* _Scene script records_
____________

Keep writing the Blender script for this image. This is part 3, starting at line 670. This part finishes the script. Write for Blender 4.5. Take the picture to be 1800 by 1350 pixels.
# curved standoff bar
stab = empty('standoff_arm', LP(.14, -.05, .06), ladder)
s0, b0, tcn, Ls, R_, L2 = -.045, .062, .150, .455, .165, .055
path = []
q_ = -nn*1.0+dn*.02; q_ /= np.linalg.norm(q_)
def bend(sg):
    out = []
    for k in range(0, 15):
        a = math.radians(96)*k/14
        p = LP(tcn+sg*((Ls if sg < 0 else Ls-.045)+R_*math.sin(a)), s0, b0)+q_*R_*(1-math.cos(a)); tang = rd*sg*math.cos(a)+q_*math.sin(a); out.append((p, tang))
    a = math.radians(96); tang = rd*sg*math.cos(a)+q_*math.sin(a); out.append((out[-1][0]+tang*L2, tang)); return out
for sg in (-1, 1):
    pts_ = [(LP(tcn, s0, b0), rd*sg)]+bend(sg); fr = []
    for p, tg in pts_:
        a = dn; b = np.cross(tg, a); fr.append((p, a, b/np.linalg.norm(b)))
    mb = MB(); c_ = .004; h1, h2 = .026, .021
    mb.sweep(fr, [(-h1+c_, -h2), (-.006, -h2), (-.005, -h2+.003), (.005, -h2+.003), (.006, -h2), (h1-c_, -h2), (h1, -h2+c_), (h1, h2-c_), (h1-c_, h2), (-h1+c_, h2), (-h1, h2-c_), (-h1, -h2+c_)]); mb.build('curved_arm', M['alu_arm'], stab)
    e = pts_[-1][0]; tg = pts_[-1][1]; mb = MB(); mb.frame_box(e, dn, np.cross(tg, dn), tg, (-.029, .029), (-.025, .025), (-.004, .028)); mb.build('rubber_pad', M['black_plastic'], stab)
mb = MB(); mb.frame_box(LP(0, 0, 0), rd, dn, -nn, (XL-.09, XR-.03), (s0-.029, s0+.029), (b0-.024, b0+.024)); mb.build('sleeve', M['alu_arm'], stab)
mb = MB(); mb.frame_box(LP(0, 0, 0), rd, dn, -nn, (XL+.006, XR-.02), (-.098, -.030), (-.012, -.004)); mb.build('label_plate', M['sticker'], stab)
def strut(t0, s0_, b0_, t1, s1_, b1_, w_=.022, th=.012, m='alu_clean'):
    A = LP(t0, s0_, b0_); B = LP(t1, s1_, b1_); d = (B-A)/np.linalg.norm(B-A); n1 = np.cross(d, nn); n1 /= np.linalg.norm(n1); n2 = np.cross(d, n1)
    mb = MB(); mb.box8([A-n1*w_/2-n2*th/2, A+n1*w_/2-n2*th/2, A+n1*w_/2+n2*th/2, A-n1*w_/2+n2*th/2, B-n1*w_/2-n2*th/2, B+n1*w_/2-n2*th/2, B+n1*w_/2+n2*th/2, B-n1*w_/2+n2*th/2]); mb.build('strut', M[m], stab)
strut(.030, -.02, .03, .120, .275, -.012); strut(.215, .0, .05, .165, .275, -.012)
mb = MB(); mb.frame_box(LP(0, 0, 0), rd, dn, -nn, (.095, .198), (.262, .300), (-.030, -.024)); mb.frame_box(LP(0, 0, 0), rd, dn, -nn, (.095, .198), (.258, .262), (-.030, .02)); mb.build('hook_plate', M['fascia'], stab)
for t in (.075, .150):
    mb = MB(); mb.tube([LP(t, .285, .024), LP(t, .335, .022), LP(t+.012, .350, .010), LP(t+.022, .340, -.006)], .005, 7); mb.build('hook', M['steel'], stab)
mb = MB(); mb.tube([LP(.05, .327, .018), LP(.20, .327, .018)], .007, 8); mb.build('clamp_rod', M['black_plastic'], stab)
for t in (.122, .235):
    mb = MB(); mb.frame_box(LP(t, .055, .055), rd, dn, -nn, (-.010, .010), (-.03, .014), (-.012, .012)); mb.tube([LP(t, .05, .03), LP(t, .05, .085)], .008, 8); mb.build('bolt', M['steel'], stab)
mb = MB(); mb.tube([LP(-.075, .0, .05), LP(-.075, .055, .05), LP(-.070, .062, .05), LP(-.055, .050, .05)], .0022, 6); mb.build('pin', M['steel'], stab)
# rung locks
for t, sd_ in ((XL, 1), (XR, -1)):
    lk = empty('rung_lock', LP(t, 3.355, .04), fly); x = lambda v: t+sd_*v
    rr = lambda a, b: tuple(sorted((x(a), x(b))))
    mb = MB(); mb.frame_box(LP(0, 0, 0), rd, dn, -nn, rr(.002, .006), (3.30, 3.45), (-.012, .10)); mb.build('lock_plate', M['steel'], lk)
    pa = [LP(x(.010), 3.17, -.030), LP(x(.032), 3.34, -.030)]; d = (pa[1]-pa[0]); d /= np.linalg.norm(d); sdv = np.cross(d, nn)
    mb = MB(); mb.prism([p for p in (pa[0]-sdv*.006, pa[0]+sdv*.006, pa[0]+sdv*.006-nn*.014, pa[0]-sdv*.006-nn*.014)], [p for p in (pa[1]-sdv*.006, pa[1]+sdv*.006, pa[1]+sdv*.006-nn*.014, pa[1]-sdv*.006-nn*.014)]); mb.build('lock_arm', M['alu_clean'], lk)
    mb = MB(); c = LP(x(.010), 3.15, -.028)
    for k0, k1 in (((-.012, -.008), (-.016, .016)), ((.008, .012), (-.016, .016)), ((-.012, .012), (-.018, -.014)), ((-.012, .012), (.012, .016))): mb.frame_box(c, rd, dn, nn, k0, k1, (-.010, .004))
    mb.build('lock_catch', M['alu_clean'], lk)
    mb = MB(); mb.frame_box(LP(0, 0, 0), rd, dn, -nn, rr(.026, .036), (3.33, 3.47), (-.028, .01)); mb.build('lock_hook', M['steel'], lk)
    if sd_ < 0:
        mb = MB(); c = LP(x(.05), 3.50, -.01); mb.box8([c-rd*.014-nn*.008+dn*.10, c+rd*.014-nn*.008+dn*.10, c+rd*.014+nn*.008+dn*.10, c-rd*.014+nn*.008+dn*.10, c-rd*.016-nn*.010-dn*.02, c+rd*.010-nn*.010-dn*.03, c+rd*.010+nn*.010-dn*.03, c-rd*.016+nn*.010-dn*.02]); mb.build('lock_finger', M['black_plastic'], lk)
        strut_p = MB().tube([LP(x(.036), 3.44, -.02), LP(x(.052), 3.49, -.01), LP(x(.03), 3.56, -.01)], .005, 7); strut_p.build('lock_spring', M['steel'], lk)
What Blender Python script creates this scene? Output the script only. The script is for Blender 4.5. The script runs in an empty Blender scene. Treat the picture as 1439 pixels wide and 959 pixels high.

____________

* _Problem statement_
Quote all the records exactly, please, leaving none out.

* _Full output_
Keep writing the Blender script for this image. This is part 3, starting at line 670. This part finishes the script. Write for Blender 4.5. Take the picture to be 1800 by 1350 pixels.
# curved standoff bar
stab = empty('standoff_arm', LP(.14, -.05, .06), ladder)
s0, b0, tcn, Ls, R_, L2 = -.045, .062, .150, .455, .165, .055
path = []
q_ = -nn*1.0+dn*.02; q_ /= np.linalg.norm(q_)
def bend(sg):
    out = []
    for k in range(0, 15):
        a = math.radians(96)*k/14
        p = LP(tcn+sg*((Ls if sg < 0 else Ls-.045)+R_*math.sin(a)), s0, b0)+q_*R_*(1-math.cos(a)); tang = rd*sg*math.cos(a)+q_*math.sin(a); out.append((p, tang))
    a = math.radians(96); tang = rd*sg*math.cos(a)+q_*math.sin(a); out.append((out[-1][0]+tang*L2, tang)); return out
for sg in (-1, 1):
    pts_ = [(LP(tcn, s0, b0), rd*sg)]+bend(sg); fr = []
    for p, tg in pts_:
        a = dn; b = np.cross(tg, a); fr.append((p, a, b/np.linalg.norm(b)))
    mb = MB(); c_ = .004; h1, h2 = .026, .021
    mb.sweep(fr, [(-h1+c_, -h2), (-.006, -h2), (-.005, -h2+.003), (.005, -h2+.003), (.006, -h2), (h1-c_, -h2), (h1, -h2+c_), (h1, h2-c_), (h1-c_, h2), (-h1+c_, h2), (-h1, h2-c_), (-h1, -h2+c_)]); mb.build('curved_arm', M['alu_arm'], stab)
    e = pts_[-1][0]; tg = pts_[-1][1]; mb = MB(); mb.frame_box(e, dn, np.cross(tg, dn), tg, (-.029, .029), (-.025, .025), (-.004, .028)); mb.build('rubber_pad', M['black_plastic'], stab)
mb = MB(); mb.frame_box(LP(0, 0, 0), rd, dn, -nn, (XL-.09, XR-.03), (s0-.029, s0+.029), (b0-.024, b0+.024)); mb.build('sleeve', M['alu_arm'], stab)
mb = MB(); mb.frame_box(LP(0, 0, 0), rd, dn, -nn, (XL+.006, XR-.02), (-.098, -.030), (-.012, -.004)); mb.build('label_plate', M['sticker'], stab)
def strut(t0, s0_, b0_, t1, s1_, b1_, w_=.022, th=.012, m='alu_clean'):
    A = LP(t0, s0_, b0_); B = LP(t1, s1_, b1_); d = (B-A)/np.linalg.norm(B-A); n1 = np.cross(d, nn); n1 /= np.linalg.norm(n1); n2 = np.cross(d, n1)
    mb = MB(); mb.box8([A-n1*w_/2-n2*th/2, A+n1*w_/2-n2*th/2, A+n1*w_/2+n2*th/2, A-n1*w_/2+n2*th/2, B-n1*w_/2-n2*th/2, B+n1*w_/2-n2*th/2, B+n1*w_/2+n2*th/2, B-n1*w_/2+n2*th/2]); mb.build('strut', M[m], stab)
strut(.030, -.02, .03, .120, .275, -.012); strut(.215, .0, .05, .165, .275, -.012)
mb = MB(); mb.frame_box(LP(0, 0, 0), rd, dn, -nn, (.095, .198), (.262, .300), (-.030, -.024)); mb.frame_box(LP(0, 0, 0), rd, dn, -nn, (.095, .198), (.258, .262), (-.030, .02)); mb.build('hook_plate', M['fascia'], stab)
for t in (.075, .150):
    mb = MB(); mb.tube([LP(t, .285, .024), LP(t, .335, .022), LP(t+.012, .350, .010), LP(t+.022, .340, -.006)], .005, 7); mb.build('hook', M['steel'], stab)
mb = MB(); mb.tube([LP(.05, .327, .018), LP(.20, .327, .018)], .007, 8); mb.build('clamp_rod', M['black_plastic'], stab)
for t in (.122, .235):
    mb = MB(); mb.frame_box(LP(t, .055, .055), rd, dn, -nn, (-.010, .010), (-.03, .014), (-.012, .012)); mb.tube([LP(t, .05, .03), LP(t, .05, .085)], .008, 8); mb.build('bolt', M['steel'], stab)
mb = MB(); mb.tube([LP(-.075, .0, .05), LP(-.075, .055, .05), LP(-.070, .062, .05), LP(-.055, .050, .05)], .0022, 6); mb.build('pin', M['steel'], stab)
# rung locks
for t, sd_ in ((XL, 1), (XR, -1)):
    lk = empty('rung_lock', LP(t, 3.355, .04), fly); x = lambda v: t+sd_*v
    rr = lambda a, b: tuple(sorted((x(a), x(b))))
    mb = MB(); mb.frame_box(LP(0, 0, 0), rd, dn, -nn, rr(.002, .006), (3.30, 3.45), (-.012, .10)); mb.build('lock_plate', M['steel'], lk)
    pa = [LP(x(.010), 3.17, -.030), LP(x(.032), 3.34, -.030)]; d = (pa[1]-pa[0]); d /= np.linalg.norm(d); sdv = np.cross(d, nn)
    mb = MB(); mb.prism([p for p in (pa[0]-sdv*.006, pa[0]+sdv*.006, pa[0]+sdv*.006-nn*.014, pa[0]-sdv*.006-nn*.014)], [p for p in (pa[1]-sdv*.006, pa[1]+sdv*.006, pa[1]+sdv*.006-nn*.014, pa[1]-sdv*.006-nn*.014)]); mb.build('lock_arm', M['alu_clean'], lk)
    mb = MB(); c = LP(x(.010), 3.15, -.028)
    for k0, k1 in (((-.012, -.008), (-.016, .016)), ((.008, .012), (-.016, .016)), ((-.012, .012), (-.018, -.014)), ((-.012, .012), (.012, .016))): mb.frame_box(c, rd, dn, nn, k0, k1, (-.010, .004))
    mb.build('lock_catch', M['alu_clean'], lk)
    mb = MB(); mb.frame_box(LP(0, 0, 0), rd, dn, -nn, rr(.026, .036), (3.33, 3.47), (-.028, .01)); mb.build('lock_hook', M['steel'], lk)
    if sd_ < 0:
        mb = MB(); c = LP(x(.05), 3.50, -.01); mb.box8([c-rd*.014-nn*.008+dn*.10, c+rd*.014-nn*.008+dn*.10, c+rd*.014+nn*.008+dn*.10, c-rd*.014+nn*.008+dn*.10, c-rd*.016-nn*.010-dn*.02, c+rd*.010-nn*.010-dn*.03, c+rd*.010+nn*.010-dn*.03, c-rd*.016+nn*.010-dn*.02]); mb.build('lock_finger', M['black_plastic'], lk)
        strut_p = MB().tube([LP(x(.036), 3.44, -.02), LP(x(.052), 3.49, -.01), LP(x(.03), 3.56, -.01)], .005, 7); strut_p.build('lock_spring', M['steel'], lk)
What Blender Python script creates this scene? Output the script only. The script is for Blender 4.5. The script runs in an empty Blender scene. Treat the picture as 1439 pixels wide and 959 pixels high.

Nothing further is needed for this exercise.